Three 16mm projectors + Two film loops sculpture + digital live sound
Music by LeChatelier
A luminous ceremony in which the film abandons the limits of the screen and, amid fire and smoke, desire and sin are celebrated. The projectionist assumes the role of the altar boy, addressing the act of projection as a ritual gesture: the image becomes confession; the cinema hall, a space of passage. The codes of the mass are rewritten from a queer and critical perspective.
Altar boy and his sins is a film-performance that combines analog projection intervened in real time, scenic action, and live sound accompaniment. Structured in three acts, it reconstructs the fragmented memory of an ecclesiastical childhood. Ceremonies, revelations, and whispered words unfold through a flickering, decomposing image that defies narrative linearity.
Three 16mm film projectors form the piece’s technical core. The operator intervenes directly in the projection process, manipulating lenses, loops, and filters in real time. This role, dialoguing with the officiant figure, shifts its usual function toward a performative realm.

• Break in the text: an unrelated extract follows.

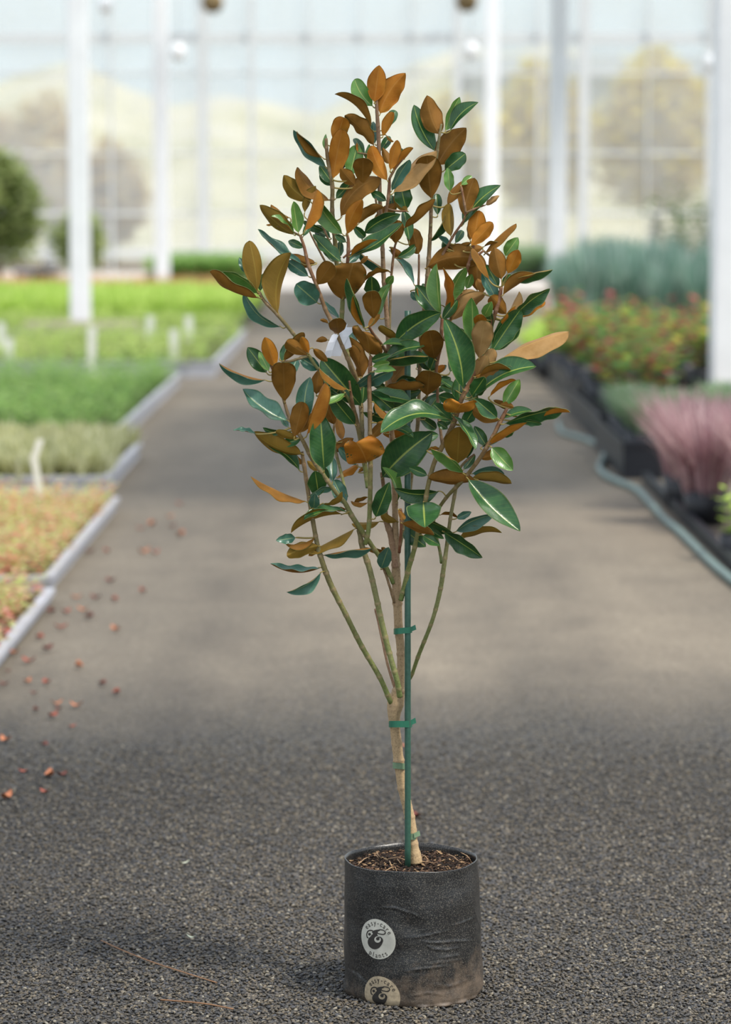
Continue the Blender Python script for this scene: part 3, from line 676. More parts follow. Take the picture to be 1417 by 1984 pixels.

Developed with LeChatelier, the sound design acts as a counterpoint to the image. Its irregular rhythm breaks with the logic of synchronization, establishing a subtle misalignment between hearing and seeing.
Contrasting with classical narrative, the proposal presents itself as a scenic situation exploring the frictions between cinema, liturgy, and the body. The live activation of analog mechanisms questions inherited forms of ritual, memory, and representation.